## begin DATASET EXTRACT

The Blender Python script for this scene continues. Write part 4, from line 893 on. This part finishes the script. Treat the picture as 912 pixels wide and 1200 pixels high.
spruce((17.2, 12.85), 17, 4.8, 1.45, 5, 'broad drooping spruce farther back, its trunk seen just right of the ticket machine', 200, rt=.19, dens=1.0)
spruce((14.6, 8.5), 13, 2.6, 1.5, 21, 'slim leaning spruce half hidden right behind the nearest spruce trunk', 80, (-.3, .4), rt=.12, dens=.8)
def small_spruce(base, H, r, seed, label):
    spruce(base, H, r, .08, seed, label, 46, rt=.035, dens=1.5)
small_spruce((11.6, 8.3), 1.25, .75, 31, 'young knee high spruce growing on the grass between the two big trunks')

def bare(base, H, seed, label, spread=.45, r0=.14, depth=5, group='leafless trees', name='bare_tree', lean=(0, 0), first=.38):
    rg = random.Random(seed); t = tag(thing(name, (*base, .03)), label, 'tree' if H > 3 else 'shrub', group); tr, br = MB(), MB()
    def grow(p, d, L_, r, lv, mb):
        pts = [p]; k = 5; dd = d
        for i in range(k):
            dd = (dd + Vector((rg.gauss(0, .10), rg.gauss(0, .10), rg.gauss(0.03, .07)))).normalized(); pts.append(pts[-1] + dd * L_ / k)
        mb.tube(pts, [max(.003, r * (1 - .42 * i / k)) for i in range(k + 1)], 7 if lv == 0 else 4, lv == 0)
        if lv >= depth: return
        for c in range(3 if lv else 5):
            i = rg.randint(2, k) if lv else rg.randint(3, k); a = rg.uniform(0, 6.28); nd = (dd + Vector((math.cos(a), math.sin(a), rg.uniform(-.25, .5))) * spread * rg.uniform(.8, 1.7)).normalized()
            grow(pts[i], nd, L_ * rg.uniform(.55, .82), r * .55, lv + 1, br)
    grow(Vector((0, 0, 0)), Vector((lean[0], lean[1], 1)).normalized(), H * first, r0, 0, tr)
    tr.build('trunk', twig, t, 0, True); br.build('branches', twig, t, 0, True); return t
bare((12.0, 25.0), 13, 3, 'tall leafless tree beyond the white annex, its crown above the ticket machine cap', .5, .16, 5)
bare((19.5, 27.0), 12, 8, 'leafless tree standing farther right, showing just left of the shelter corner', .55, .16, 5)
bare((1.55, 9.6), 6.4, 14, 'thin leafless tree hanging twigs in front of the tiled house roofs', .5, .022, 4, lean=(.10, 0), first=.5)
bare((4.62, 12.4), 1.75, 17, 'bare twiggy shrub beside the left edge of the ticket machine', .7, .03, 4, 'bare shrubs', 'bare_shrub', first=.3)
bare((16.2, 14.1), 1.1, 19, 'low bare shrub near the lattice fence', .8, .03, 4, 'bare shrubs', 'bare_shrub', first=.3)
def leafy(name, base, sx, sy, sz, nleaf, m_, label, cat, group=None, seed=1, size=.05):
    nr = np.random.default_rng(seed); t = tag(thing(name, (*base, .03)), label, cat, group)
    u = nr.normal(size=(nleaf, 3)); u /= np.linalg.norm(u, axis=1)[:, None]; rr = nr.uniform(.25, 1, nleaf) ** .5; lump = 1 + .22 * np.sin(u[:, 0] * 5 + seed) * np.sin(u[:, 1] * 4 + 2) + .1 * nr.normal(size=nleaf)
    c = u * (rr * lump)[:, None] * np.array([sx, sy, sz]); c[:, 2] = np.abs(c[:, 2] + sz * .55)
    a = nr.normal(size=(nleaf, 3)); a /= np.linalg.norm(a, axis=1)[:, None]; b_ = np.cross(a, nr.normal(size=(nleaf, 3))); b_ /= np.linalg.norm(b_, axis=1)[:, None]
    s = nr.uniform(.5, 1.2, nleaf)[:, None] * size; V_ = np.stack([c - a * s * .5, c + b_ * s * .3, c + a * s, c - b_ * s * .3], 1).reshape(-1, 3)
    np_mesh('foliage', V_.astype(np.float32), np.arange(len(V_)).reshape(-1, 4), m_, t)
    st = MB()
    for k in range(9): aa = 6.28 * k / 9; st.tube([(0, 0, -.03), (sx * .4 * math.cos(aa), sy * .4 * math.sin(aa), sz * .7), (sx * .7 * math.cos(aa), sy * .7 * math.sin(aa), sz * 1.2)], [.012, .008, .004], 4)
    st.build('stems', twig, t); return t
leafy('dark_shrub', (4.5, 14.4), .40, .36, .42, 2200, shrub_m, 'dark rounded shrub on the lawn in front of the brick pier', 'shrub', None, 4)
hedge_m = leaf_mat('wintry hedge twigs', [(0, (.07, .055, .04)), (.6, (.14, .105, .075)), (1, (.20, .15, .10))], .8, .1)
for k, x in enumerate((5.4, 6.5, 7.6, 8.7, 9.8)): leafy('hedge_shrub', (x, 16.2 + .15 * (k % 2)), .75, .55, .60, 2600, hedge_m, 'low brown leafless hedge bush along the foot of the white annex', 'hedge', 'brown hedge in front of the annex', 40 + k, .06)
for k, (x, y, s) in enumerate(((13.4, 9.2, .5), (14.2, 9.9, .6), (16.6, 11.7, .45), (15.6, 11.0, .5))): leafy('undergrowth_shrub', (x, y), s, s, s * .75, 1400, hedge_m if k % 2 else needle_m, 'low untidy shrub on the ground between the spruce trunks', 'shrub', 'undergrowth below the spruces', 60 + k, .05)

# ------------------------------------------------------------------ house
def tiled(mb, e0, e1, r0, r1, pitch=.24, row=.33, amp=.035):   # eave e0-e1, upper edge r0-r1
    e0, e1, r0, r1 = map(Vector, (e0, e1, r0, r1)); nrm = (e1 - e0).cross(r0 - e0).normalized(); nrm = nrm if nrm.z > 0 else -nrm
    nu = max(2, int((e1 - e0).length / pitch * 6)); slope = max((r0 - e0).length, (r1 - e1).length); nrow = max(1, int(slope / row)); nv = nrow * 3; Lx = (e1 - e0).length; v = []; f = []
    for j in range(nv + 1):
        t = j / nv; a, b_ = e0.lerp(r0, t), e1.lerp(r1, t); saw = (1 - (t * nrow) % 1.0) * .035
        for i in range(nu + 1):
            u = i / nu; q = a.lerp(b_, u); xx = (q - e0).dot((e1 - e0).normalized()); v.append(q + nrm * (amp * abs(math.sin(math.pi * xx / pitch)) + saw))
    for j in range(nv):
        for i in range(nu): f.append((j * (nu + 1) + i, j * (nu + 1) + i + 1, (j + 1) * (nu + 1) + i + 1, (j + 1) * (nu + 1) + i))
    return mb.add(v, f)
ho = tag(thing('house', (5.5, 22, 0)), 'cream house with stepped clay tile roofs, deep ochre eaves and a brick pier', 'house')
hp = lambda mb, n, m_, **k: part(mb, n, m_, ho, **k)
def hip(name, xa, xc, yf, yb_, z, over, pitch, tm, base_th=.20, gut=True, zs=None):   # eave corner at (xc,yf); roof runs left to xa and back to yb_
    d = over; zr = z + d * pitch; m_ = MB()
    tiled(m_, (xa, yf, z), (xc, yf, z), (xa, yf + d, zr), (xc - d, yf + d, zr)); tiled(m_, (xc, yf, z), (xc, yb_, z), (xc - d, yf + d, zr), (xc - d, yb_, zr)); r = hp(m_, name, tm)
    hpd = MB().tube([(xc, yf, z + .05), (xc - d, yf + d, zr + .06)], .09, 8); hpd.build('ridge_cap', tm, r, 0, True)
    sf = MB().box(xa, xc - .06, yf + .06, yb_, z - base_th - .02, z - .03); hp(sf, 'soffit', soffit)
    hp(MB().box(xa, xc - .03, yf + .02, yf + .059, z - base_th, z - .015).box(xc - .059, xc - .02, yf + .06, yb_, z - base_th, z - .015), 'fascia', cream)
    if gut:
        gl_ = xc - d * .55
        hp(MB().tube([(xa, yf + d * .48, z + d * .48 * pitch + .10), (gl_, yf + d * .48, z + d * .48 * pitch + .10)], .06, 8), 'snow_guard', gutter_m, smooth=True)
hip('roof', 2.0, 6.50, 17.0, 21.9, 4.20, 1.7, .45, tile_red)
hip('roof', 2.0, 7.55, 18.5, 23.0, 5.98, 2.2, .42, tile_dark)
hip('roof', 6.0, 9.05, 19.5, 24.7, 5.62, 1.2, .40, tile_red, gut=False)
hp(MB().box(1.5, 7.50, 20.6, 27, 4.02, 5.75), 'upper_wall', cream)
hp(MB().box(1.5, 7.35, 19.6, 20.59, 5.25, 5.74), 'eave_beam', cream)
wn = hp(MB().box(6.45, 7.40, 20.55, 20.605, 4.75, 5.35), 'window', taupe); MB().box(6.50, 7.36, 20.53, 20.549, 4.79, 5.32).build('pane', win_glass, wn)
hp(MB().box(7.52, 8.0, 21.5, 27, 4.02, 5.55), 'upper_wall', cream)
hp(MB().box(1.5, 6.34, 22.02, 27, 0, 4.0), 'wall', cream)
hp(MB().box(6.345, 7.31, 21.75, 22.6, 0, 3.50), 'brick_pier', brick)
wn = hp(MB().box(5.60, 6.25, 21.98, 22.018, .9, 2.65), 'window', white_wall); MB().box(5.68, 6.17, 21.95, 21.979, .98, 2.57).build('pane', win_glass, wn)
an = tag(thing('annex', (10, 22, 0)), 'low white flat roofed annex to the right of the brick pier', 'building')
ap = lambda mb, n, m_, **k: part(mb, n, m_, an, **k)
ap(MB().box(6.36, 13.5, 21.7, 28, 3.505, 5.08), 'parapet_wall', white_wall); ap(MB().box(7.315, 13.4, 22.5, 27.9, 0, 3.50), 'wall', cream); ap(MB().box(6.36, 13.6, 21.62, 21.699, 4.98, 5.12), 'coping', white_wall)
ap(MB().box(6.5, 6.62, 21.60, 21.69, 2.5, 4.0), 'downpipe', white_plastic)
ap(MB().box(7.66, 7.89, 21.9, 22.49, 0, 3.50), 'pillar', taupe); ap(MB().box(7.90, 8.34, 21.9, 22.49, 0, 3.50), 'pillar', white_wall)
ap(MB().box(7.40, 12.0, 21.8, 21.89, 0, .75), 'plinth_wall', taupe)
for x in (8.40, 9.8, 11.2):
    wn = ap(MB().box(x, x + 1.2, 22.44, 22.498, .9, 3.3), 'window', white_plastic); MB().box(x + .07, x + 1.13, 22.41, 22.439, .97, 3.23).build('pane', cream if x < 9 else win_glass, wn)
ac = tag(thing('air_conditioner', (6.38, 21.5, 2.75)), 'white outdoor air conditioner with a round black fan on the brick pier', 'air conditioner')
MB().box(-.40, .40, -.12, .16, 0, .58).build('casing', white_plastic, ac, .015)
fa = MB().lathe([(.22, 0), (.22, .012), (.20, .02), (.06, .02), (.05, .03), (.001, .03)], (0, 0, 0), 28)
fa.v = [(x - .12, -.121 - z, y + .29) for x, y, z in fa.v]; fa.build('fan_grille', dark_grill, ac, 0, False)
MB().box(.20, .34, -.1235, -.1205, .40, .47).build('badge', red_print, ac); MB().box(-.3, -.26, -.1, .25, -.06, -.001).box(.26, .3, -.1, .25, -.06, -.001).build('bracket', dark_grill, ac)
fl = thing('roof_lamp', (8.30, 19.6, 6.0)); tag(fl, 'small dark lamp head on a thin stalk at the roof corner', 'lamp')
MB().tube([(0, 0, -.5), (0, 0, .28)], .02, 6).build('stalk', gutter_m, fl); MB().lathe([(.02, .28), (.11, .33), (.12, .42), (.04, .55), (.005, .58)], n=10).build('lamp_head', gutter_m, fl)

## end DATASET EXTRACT

= TASK DIRECTIONS =
Give the lines again, exactly as they stand, from the beginning of the data through the line with "small_spruce((11.6, 8.3), 1.25, .75, 31, 'young".

= CORRECT OUTPUT =
The Blender Python script for this scene continues. Write part 4, from line 893 on. This part finishes the script. Treat the picture as 912 pixels wide and 1200 pixels high.
spruce((17.2, 12.85), 17, 4.8, 1.45, 5, 'broad drooping spruce farther back, its trunk seen just right of the ticket machine', 200, rt=.19, dens=1.0)
spruce((14.6, 8.5), 13, 2.6, 1.5, 21, 'slim leaning spruce half hidden right behind the nearest spruce trunk', 80, (-.3, .4), rt=.12, dens=.8)
def small_spruce(base, H, r, seed, label):
    spruce(base, H, r, .08, seed, label, 46, rt=.035, dens=1.5)
small_spruce((11.6, 8.3), 1.25, .75, 31, 'young knee high spruce growing on the grass between the two big trunks')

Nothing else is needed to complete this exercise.